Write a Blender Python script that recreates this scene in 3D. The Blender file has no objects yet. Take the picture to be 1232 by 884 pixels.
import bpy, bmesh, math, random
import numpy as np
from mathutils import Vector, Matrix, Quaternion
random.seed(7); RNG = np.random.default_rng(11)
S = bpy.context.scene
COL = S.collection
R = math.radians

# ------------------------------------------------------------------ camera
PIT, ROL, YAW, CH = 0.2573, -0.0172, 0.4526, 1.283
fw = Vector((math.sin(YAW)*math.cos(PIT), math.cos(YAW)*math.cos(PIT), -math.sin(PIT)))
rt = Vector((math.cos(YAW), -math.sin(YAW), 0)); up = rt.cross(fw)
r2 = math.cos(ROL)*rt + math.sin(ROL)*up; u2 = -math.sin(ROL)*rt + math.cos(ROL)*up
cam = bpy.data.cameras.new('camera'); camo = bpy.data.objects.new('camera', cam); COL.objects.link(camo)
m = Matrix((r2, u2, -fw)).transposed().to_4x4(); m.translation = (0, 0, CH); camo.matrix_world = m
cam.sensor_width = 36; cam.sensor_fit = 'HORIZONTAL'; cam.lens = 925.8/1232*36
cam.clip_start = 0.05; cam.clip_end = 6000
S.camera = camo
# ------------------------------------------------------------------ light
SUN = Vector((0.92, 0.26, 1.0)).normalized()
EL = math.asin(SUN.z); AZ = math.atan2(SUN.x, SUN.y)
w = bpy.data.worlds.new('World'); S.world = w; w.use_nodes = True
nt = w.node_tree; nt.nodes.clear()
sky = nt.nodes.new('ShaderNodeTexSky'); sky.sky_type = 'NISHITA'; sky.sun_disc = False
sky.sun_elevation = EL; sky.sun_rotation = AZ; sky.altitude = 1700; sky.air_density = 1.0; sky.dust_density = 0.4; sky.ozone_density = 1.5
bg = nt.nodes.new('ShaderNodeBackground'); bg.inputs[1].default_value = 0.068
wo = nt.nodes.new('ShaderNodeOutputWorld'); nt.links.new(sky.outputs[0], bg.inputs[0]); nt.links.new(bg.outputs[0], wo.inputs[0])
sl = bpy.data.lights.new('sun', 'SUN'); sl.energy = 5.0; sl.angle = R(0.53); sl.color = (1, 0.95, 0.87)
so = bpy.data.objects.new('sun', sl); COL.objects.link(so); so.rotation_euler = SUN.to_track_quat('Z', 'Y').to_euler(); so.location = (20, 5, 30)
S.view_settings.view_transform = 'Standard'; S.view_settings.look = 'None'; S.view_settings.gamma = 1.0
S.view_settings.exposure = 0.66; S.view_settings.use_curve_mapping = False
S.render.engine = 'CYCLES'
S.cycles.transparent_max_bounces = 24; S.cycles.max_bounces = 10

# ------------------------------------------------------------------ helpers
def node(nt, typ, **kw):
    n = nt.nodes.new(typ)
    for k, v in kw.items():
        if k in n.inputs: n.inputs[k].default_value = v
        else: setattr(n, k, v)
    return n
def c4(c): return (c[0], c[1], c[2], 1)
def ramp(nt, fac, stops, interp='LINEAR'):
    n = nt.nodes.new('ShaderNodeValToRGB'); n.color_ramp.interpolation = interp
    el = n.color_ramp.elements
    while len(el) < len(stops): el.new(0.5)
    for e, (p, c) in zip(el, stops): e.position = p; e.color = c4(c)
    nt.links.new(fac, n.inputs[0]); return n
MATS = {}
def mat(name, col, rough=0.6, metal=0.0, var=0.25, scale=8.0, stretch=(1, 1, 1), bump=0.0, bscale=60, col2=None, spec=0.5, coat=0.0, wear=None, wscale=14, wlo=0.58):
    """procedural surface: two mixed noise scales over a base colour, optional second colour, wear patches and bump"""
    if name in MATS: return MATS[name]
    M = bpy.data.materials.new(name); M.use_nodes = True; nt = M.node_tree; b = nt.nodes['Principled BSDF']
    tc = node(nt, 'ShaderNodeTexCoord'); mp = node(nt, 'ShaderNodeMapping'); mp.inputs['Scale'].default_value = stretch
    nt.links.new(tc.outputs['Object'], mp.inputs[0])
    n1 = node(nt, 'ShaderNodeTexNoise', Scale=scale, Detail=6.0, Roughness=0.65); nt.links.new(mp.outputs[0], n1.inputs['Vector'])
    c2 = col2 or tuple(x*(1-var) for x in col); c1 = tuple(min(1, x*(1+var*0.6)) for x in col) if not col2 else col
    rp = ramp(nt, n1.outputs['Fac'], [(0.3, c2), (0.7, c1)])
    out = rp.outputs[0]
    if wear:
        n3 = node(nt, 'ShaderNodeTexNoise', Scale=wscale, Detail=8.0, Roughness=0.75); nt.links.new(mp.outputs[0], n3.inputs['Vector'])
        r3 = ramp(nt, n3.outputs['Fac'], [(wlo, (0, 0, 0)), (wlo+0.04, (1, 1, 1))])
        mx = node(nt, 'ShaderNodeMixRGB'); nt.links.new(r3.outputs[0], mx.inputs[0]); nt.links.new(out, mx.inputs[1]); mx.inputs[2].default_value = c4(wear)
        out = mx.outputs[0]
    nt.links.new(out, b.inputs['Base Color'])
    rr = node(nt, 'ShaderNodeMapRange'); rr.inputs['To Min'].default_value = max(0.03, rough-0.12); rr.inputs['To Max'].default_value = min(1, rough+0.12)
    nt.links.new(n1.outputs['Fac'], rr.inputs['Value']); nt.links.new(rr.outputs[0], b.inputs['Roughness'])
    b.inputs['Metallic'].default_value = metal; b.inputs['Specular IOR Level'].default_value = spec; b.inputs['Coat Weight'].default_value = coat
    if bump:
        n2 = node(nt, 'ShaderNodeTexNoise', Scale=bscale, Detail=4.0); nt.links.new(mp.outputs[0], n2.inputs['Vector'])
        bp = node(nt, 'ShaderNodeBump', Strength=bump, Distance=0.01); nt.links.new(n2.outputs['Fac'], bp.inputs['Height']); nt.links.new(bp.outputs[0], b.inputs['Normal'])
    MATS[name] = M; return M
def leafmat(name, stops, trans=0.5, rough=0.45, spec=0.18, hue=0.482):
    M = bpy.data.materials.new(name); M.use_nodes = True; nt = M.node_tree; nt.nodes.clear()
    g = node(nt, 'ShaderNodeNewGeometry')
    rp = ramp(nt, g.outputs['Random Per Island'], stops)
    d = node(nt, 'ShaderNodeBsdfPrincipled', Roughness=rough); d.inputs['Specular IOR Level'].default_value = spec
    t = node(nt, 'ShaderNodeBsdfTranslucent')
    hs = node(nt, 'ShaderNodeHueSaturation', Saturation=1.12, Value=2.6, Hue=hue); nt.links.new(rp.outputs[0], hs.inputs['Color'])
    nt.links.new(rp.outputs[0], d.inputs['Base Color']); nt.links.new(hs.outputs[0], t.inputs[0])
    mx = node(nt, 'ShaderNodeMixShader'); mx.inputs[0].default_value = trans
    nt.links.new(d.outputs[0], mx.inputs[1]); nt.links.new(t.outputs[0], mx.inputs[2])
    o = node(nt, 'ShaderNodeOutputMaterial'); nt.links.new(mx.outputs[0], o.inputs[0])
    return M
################
Request – Copy out the whole listing, exactly as written.

Exercise answer –
Write a Blender Python script that recreates this scene in 3D. The Blender file has no objects yet. Take the picture to be 1232 by 884 pixels.
import bpy, bmesh, math, random
import numpy as np
from mathutils import Vector, Matrix, Quaternion
random.seed(7); RNG = np.random.default_rng(11)
S = bpy.context.scene
COL = S.collection
R = math.radians

# ------------------------------------------------------------------ camera
PIT, ROL, YAW, CH = 0.2573, -0.0172, 0.4526, 1.283
fw = Vector((math.sin(YAW)*math.cos(PIT), math.cos(YAW)*math.cos(PIT), -math.sin(PIT)))
rt = Vector((math.cos(YAW), -math.sin(YAW), 0)); up = rt.cross(fw)
r2 = math.cos(ROL)*rt + math.sin(ROL)*up; u2 = -math.sin(ROL)*rt + math.cos(ROL)*up
cam = bpy.data.cameras.new('camera'); camo = bpy.data.objects.new('camera', cam); COL.objects.link(camo)
m = Matrix((r2, u2, -fw)).transposed().to_4x4(); m.translation = (0, 0, CH); camo.matrix_world = m
cam.sensor_width = 36; cam.sensor_fit = 'HORIZONTAL'; cam.lens = 925.8/1232*36
cam.clip_start = 0.05; cam.clip_end = 6000
S.camera = camo
# ------------------------------------------------------------------ light
SUN = Vector((0.92, 0.26, 1.0)).normalized()
EL = math.asin(SUN.z); AZ = math.atan2(SUN.x, SUN.y)
w = bpy.data.worlds.new('World'); S.world = w; w.use_nodes = True
nt = w.node_tree; nt.nodes.clear()
sky = nt.nodes.new('ShaderNodeTexSky'); sky.sky_type = 'NISHITA'; sky.sun_disc = False
sky.sun_elevation = EL; sky.sun_rotation = AZ; sky.altitude = 1700; sky.air_density = 1.0; sky.dust_density = 0.4; sky.ozone_density = 1.5
bg = nt.nodes.new('ShaderNodeBackground'); bg.inputs[1].default_value = 0.068
wo = nt.nodes.new('ShaderNodeOutputWorld'); nt.links.new(sky.outputs[0], bg.inputs[0]); nt.links.new(bg.outputs[0], wo.inputs[0])
sl = bpy.data.lights.new('sun', 'SUN'); sl.energy = 5.0; sl.angle = R(0.53); sl.color = (1, 0.95, 0.87)
so = bpy.data.objects.new('sun', sl); COL.objects.link(so); so.rotation_euler = SUN.to_track_quat('Z', 'Y').to_euler(); so.location = (20, 5, 30)
S.view_settings.view_transform = 'Standard'; S.view_settings.look = 'None'; S.view_settings.gamma = 1.0
S.view_settings.exposure = 0.66; S.view_settings.use_curve_mapping = False
S.render.engine = 'CYCLES'
S.cycles.transparent_max_bounces = 24; S.cycles.max_bounces = 10

# ------------------------------------------------------------------ helpers
def node(nt, typ, **kw):
    n = nt.nodes.new(typ)
    for k, v in kw.items():
        if k in n.inputs: n.inputs[k].default_value = v
        else: setattr(n, k, v)
    return n
def c4(c): return (c[0], c[1], c[2], 1)
def ramp(nt, fac, stops, interp='LINEAR'):
    n = nt.nodes.new('ShaderNodeValToRGB'); n.color_ramp.interpolation = interp
    el = n.color_ramp.elements
    while len(el) < len(stops): el.new(0.5)
    for e, (p, c) in zip(el, stops): e.position = p; e.color = c4(c)
    nt.links.new(fac, n.inputs[0]); return n
MATS = {}
def mat(name, col, rough=0.6, metal=0.0, var=0.25, scale=8.0, stretch=(1, 1, 1), bump=0.0, bscale=60, col2=None, spec=0.5, coat=0.0, wear=None, wscale=14, wlo=0.58):
    """procedural surface: two mixed noise scales over a base colour, optional second colour, wear patches and bump"""
    if name in MATS: return MATS[name]
    M = bpy.data.materials.new(name); M.use_nodes = True; nt = M.node_tree; b = nt.nodes['Principled BSDF']
    tc = node(nt, 'ShaderNodeTexCoord'); mp = node(nt, 'ShaderNodeMapping'); mp.inputs['Scale'].default_value = stretch
    nt.links.new(tc.outputs['Object'], mp.inputs[0])
    n1 = node(nt, 'ShaderNodeTexNoise', Scale=scale, Detail=6.0, Roughness=0.65); nt.links.new(mp.outputs[0], n1.inputs['Vector'])
    c2 = col2 or tuple(x*(1-var) for x in col); c1 = tuple(min(1, x*(1+var*0.6)) for x in col) if not col2 else col
    rp = ramp(nt, n1.outputs['Fac'], [(0.3, c2), (0.7, c1)])
    out = rp.outputs[0]
    if wear:
        n3 = node(nt, 'ShaderNodeTexNoise', Scale=wscale, Detail=8.0, Roughness=0.75); nt.links.new(mp.outputs[0], n3.inputs['Vector'])
        r3 = ramp(nt, n3.outputs['Fac'], [(wlo, (0, 0, 0)), (wlo+0.04, (1, 1, 1))])
        mx = node(nt, 'ShaderNodeMixRGB'); nt.links.new(r3.outputs[0], mx.inputs[0]); nt.links.new(out, mx.inputs[1]); mx.inputs[2].default_value = c4(wear)
        out = mx.outputs[0]
    nt.links.new(out, b.inputs['Base Color'])
    rr = node(nt, 'ShaderNodeMapRange'); rr.inputs['To Min'].default_value = max(0.03, rough-0.12); rr.inputs['To Max'].default_value = min(1, rough+0.12)
    nt.links.new(n1.outputs['Fac'], rr.inputs['Value']); nt.links.new(rr.outputs[0], b.inputs['Roughness'])
    b.inputs['Metallic'].default_value = metal; b.inputs['Specular IOR Level'].default_value = spec; b.inputs['Coat Weight'].default_value = coat
    if bump:
        n2 = node(nt, 'ShaderNodeTexNoise', Scale=bscale, Detail=4.0); nt.links.new(mp.outputs[0], n2.inputs['Vector'])
        bp = node(nt, 'ShaderNodeBump', Strength=bump, Distance=0.01); nt.links.new(n2.outputs['Fac'], bp.inputs['Height']); nt.links.new(bp.outputs[0], b.inputs['Normal'])
    MATS[name] = M; return M
def leafmat(name, stops, trans=0.5, rough=0.45, spec=0.18, hue=0.482):
    M = bpy.data.materials.new(name); M.use_nodes = True; nt = M.node_tree; nt.nodes.clear()
    g = node(nt, 'ShaderNodeNewGeometry')
    rp = ramp(nt, g.outputs['Random Per Island'], stops)
    d = node(nt, 'ShaderNodeBsdfPrincipled', Roughness=rough); d.inputs['Specular IOR Level'].default_value = spec
    t = node(nt, 'ShaderNodeBsdfTranslucent')
    hs = node(nt, 'ShaderNodeHueSaturation', Saturation=1.12, Value=2.6, Hue=hue); nt.links.new(rp.outputs[0], hs.inputs['Color'])
    nt.links.new(rp.outputs[0], d.inputs['Base Color']); nt.links.new(hs.outputs[0], t.inputs[0])
    mx = node(nt, 'ShaderNodeMixShader'); mx.inputs[0].default_value = trans
    nt.links.new(d.outputs[0], mx.inputs[1]); nt.links.new(t.outputs[0], mx.inputs[2])
    o = node(nt, 'ShaderNodeOutputMaterial'); nt.links.new(mx.outputs[0], o.inputs[0])
    return M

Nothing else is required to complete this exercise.